> [Work instructions]:
Copy the first line of the material below and every later line through the line containing "1); _bg.inputs[1].default_value = 0.85", without any other output.

> [Collected material]:
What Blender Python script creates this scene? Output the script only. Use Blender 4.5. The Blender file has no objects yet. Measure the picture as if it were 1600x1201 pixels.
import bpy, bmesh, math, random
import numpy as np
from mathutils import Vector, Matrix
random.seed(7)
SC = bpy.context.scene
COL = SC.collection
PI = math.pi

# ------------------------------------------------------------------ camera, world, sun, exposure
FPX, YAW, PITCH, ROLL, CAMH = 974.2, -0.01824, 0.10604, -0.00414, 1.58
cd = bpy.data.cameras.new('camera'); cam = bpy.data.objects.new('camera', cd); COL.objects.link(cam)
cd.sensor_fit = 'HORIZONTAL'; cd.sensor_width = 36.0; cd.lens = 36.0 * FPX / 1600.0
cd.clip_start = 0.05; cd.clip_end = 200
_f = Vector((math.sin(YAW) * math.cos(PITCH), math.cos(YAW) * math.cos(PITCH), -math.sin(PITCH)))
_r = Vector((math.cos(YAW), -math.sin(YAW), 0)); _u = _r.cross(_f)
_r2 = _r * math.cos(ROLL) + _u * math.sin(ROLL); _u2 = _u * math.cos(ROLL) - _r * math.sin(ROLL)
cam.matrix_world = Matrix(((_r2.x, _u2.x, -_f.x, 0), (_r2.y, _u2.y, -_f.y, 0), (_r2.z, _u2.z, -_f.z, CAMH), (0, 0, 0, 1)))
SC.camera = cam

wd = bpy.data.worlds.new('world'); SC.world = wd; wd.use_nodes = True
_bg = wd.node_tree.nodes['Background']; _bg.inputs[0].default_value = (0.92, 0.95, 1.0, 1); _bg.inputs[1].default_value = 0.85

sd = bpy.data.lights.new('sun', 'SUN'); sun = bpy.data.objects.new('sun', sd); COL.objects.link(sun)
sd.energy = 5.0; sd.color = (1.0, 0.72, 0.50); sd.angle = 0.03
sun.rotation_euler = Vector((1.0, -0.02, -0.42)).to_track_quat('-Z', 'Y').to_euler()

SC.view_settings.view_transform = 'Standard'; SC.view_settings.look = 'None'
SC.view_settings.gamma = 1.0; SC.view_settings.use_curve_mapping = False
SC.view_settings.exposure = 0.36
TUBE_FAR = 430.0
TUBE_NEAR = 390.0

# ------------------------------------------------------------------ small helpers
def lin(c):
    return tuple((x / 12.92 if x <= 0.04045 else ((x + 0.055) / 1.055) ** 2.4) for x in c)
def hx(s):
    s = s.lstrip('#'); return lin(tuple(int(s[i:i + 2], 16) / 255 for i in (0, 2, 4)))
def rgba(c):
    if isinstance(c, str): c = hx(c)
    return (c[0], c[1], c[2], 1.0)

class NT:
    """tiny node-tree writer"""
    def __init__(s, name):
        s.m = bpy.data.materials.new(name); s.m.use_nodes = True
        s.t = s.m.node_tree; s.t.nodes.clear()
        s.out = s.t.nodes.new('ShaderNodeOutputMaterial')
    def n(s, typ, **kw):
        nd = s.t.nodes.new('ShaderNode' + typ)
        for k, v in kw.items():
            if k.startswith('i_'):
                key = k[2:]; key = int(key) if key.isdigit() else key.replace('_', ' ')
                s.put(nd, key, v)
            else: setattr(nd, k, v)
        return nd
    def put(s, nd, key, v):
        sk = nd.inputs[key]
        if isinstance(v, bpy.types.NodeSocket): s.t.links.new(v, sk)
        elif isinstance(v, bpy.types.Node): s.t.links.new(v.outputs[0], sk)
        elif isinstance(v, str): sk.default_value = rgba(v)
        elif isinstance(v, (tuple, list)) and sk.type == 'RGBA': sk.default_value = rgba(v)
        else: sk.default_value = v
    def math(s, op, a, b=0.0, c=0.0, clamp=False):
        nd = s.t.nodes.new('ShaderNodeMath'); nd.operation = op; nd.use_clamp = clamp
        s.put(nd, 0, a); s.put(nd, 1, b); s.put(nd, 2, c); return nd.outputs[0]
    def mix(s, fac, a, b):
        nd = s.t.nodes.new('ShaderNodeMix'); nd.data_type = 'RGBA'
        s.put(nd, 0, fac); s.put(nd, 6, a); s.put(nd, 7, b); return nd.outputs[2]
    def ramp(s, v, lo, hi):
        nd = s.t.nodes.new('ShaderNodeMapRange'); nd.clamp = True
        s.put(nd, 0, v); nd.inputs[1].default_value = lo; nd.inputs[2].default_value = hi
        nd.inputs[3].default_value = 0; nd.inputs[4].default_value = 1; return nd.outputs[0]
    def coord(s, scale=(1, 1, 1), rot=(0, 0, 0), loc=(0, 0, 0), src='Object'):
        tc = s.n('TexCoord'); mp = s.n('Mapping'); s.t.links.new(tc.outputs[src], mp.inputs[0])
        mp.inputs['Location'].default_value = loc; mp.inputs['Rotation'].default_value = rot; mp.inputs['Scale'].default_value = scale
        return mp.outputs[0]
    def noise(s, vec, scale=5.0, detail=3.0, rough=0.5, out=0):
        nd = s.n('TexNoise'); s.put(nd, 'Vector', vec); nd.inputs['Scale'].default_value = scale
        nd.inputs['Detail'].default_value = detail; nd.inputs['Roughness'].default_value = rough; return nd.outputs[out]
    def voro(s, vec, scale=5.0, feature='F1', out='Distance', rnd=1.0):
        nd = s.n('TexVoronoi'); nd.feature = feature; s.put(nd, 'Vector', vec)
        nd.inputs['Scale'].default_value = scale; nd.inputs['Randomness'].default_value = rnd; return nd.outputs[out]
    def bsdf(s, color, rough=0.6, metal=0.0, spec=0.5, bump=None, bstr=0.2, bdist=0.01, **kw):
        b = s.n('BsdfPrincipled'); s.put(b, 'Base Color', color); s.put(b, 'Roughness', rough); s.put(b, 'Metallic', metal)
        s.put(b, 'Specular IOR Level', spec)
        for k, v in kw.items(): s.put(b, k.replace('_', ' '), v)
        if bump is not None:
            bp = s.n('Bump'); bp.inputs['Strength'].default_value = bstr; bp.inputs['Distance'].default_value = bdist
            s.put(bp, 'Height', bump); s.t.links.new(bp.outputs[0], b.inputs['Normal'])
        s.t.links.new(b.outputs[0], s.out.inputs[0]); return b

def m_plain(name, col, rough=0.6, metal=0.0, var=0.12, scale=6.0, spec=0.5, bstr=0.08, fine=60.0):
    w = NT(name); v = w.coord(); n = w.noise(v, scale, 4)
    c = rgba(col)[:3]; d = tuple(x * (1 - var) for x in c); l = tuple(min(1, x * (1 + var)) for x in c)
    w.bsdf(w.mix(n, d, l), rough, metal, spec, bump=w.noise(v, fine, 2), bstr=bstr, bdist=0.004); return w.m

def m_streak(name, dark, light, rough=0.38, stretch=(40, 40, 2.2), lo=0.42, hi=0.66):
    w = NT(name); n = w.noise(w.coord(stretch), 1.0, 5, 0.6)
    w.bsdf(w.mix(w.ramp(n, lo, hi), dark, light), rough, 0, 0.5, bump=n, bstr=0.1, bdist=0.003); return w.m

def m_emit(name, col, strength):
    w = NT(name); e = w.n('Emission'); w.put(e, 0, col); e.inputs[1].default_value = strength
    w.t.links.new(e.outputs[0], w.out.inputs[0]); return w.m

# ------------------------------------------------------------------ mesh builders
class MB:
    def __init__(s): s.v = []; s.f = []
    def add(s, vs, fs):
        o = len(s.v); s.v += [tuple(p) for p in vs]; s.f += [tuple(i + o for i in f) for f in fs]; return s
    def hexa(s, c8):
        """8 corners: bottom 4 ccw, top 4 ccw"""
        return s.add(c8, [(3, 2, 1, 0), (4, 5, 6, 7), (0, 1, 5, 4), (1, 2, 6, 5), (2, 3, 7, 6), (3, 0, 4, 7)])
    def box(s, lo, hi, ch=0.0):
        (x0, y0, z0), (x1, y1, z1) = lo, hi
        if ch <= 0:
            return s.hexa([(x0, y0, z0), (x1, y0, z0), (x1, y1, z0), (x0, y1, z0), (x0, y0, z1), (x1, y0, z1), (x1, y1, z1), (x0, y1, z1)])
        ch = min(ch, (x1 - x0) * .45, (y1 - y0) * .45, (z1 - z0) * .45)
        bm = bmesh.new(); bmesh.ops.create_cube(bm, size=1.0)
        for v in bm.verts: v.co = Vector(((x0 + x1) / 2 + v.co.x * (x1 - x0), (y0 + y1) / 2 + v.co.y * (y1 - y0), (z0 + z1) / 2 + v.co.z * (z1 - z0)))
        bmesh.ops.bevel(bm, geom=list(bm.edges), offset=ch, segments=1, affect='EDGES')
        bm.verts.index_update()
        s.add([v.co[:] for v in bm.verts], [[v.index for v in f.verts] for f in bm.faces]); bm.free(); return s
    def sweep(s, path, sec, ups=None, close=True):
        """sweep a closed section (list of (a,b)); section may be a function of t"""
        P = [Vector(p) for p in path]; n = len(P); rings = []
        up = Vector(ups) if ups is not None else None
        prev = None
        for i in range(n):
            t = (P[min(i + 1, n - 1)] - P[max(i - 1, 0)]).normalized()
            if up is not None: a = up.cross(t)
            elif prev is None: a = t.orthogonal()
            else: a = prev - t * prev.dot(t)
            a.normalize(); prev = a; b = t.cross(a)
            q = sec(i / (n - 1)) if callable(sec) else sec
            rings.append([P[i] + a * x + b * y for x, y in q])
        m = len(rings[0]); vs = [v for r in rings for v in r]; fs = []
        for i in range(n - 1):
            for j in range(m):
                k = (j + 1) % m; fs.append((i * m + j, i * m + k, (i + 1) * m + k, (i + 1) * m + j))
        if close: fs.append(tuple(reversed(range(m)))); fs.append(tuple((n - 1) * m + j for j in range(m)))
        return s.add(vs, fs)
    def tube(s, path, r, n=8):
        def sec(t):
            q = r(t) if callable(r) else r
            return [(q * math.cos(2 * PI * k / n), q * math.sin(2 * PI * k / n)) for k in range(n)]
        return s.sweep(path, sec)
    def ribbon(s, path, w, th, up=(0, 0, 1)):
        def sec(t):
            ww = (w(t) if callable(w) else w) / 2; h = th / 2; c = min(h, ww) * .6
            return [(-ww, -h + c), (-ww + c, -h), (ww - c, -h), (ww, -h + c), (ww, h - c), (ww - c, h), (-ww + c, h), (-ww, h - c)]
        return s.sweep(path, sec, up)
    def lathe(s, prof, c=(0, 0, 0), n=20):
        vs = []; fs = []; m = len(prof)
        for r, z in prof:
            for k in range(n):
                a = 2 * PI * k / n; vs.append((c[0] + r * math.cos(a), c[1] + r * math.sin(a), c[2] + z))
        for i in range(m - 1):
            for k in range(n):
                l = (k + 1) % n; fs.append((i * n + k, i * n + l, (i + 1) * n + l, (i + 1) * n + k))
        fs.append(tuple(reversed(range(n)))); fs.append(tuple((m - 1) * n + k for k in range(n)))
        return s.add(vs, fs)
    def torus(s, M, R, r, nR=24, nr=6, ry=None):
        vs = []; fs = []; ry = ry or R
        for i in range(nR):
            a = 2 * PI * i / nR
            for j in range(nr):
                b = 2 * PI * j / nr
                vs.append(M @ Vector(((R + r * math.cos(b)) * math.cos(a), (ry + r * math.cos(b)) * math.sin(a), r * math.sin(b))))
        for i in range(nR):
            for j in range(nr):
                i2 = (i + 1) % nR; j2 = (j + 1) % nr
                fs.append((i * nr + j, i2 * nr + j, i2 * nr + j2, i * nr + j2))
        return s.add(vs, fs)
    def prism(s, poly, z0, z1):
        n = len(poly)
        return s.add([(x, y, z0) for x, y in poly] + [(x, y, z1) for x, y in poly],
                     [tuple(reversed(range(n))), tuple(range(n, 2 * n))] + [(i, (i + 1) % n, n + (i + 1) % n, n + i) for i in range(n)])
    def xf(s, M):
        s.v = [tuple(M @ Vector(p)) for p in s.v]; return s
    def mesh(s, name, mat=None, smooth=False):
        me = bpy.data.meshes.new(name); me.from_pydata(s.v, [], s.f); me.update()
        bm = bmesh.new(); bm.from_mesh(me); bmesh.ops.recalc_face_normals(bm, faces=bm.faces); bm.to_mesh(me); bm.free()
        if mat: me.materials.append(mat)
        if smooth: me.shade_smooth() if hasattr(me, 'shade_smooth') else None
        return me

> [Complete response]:
What Blender Python script creates this scene? Output the script only. Use Blender 4.5. The Blender file has no objects yet. Measure the picture as if it were 1600x1201 pixels.
import bpy, bmesh, math, random
import numpy as np
from mathutils import Vector, Matrix
random.seed(7)
SC = bpy.context.scene
COL = SC.collection
PI = math.pi

# ------------------------------------------------------------------ camera, world, sun, exposure
FPX, YAW, PITCH, ROLL, CAMH = 974.2, -0.01824, 0.10604, -0.00414, 1.58
cd = bpy.data.cameras.new('camera'); cam = bpy.data.objects.new('camera', cd); COL.objects.link(cam)
cd.sensor_fit = 'HORIZONTAL'; cd.sensor_width = 36.0; cd.lens = 36.0 * FPX / 1600.0
cd.clip_start = 0.05; cd.clip_end = 200
_f = Vector((math.sin(YAW) * math.cos(PITCH), math.cos(YAW) * math.cos(PITCH), -math.sin(PITCH)))
_r = Vector((math.cos(YAW), -math.sin(YAW), 0)); _u = _r.cross(_f)
_r2 = _r * math.cos(ROLL) + _u * math.sin(ROLL); _u2 = _u * math.cos(ROLL) - _r * math.sin(ROLL)
cam.matrix_world = Matrix(((_r2.x, _u2.x, -_f.x, 0), (_r2.y, _u2.y, -_f.y, 0), (_r2.z, _u2.z, -_f.z, CAMH), (0, 0, 0, 1)))
SC.camera = cam

wd = bpy.data.worlds.new('world'); SC.world = wd; wd.use_nodes = True
_bg = wd.node_tree.nodes['Background']; _bg.inputs[0].default_value = (0.92, 0.95, 1.0, 1); _bg.inputs[1].default_value = 0.85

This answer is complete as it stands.